#### Data shown
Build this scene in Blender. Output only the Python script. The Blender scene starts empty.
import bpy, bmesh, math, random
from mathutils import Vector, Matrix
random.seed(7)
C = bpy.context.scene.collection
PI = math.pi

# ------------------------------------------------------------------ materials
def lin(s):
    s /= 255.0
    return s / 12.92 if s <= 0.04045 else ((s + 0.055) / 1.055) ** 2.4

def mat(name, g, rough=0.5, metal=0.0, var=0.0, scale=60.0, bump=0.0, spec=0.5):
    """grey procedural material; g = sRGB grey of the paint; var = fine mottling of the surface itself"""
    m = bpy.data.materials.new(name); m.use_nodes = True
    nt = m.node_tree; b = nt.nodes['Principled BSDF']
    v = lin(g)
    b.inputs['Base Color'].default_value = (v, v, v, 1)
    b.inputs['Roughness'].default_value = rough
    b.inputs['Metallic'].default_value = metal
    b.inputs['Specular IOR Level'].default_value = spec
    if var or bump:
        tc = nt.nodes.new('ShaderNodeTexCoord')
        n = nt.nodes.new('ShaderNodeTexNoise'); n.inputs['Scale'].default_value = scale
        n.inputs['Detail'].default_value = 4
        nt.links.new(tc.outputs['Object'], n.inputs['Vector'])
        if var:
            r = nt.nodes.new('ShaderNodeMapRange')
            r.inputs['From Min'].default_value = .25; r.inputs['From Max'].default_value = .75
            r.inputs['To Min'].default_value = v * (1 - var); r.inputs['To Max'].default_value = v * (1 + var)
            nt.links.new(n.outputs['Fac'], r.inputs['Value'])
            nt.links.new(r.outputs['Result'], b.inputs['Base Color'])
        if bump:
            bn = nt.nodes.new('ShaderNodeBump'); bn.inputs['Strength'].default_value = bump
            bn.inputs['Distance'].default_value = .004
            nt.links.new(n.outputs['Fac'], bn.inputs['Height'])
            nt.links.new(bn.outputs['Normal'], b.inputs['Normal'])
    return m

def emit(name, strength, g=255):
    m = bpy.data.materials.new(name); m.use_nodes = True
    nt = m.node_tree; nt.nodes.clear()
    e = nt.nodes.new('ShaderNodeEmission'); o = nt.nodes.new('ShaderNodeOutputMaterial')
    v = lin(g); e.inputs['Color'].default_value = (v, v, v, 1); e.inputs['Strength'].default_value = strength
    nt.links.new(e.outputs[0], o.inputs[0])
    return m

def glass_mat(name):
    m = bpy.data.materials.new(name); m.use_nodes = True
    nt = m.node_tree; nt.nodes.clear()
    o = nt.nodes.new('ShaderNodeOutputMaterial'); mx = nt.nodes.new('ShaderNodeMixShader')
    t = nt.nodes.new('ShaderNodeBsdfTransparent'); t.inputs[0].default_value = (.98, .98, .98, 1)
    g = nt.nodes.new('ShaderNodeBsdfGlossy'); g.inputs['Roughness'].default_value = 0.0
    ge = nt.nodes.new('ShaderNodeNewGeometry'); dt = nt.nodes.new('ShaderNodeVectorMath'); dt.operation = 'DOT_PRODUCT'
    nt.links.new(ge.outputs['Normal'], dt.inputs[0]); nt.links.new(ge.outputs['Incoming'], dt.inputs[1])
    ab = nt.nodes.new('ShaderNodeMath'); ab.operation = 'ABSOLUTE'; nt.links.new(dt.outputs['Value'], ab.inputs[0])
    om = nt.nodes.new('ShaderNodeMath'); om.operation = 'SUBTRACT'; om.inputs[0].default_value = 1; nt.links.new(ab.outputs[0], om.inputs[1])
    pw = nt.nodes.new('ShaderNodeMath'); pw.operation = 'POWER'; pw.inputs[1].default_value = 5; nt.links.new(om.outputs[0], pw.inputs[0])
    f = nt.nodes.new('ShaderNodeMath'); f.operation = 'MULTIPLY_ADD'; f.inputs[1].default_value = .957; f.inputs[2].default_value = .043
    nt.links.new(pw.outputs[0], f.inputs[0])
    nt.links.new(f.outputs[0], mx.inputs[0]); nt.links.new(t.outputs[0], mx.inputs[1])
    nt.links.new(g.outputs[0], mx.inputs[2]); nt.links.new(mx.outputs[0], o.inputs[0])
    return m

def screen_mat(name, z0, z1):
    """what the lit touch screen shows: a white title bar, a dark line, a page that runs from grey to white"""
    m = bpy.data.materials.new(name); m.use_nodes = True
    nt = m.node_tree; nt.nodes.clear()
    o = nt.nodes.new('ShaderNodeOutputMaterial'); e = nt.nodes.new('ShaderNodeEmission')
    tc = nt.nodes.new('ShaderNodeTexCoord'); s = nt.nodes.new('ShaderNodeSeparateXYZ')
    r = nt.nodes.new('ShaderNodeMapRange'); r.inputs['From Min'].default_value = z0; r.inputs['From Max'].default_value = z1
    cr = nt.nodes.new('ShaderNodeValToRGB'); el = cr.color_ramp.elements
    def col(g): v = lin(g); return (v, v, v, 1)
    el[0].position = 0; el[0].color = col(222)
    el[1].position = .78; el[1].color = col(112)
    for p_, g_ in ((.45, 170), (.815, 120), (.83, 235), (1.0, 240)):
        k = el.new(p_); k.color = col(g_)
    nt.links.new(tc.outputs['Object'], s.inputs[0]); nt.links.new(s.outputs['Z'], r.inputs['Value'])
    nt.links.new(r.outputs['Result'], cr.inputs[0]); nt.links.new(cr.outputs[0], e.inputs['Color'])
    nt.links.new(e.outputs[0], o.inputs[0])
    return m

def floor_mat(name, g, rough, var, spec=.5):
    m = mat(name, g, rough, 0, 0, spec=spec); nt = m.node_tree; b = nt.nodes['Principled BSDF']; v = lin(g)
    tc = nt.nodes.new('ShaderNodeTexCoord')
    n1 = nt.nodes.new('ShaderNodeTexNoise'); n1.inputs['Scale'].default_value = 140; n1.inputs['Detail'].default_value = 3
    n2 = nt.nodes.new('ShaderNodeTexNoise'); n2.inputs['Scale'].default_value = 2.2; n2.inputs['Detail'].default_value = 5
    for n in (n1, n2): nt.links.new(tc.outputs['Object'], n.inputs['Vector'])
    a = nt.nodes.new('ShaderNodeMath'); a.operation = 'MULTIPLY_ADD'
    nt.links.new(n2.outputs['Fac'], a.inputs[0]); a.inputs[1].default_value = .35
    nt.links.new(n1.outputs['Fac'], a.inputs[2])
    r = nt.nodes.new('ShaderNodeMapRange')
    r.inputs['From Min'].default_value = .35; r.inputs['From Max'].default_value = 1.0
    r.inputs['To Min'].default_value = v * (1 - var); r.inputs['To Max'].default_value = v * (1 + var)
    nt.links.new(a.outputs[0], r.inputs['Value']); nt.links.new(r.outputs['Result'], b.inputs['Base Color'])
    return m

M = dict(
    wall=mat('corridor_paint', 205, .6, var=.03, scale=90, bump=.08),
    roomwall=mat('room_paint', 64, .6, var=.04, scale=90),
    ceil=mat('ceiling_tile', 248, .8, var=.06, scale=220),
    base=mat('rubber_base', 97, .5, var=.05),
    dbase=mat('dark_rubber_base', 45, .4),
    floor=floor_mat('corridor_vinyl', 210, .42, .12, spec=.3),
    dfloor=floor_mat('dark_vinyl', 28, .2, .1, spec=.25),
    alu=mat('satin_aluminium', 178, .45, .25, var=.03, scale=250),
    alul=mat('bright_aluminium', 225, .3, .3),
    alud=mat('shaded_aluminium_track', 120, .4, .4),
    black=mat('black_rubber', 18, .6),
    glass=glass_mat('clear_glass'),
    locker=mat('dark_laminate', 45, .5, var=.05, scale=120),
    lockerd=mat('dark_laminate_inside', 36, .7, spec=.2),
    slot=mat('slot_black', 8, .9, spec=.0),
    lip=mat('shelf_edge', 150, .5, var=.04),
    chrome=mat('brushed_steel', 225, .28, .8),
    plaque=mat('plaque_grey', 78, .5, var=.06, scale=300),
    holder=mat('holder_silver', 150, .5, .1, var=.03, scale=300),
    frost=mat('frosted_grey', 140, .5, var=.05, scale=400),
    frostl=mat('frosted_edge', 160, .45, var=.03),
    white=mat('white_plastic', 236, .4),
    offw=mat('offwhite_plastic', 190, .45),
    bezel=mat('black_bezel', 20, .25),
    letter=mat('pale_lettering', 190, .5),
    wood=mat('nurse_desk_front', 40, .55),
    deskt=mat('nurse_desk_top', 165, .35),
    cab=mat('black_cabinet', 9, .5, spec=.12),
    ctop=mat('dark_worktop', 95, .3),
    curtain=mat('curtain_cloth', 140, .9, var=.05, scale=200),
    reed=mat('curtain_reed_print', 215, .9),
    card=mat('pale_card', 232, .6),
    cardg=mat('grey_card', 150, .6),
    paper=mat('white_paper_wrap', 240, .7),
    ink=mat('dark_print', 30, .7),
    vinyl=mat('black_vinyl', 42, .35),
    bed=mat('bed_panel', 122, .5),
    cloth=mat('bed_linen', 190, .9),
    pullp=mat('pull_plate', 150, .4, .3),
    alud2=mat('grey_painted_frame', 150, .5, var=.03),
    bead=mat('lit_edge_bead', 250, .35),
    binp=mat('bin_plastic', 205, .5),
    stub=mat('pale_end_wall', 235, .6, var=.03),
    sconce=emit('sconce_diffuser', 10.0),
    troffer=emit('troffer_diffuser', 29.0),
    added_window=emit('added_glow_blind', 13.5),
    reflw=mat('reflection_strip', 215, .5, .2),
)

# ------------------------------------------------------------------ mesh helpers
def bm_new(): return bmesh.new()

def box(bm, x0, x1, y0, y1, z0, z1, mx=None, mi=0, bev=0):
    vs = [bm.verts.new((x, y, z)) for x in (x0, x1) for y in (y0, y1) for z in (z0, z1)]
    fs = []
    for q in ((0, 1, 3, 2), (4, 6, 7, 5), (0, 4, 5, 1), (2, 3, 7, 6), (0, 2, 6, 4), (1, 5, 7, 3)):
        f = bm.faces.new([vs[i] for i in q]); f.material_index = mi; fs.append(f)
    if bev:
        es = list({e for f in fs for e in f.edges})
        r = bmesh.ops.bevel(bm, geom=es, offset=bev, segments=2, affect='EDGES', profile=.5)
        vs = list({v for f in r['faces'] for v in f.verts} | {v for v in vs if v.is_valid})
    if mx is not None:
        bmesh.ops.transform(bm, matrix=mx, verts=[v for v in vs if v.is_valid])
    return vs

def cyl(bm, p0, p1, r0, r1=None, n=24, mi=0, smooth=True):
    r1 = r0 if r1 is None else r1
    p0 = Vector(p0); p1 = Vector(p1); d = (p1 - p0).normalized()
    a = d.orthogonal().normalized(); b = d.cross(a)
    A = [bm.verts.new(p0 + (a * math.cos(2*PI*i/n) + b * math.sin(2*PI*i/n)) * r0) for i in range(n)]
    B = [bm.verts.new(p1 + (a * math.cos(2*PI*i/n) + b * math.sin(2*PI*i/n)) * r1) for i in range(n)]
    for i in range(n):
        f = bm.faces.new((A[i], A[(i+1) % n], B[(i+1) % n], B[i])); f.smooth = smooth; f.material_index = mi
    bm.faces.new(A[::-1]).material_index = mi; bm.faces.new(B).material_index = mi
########
## The request
Review the material and copy each line in which the word "scene" appears.

## Solution below
Build this scene in Blender. Output only the Python script. The Blender scene starts empty.
C = bpy.context.scene.collection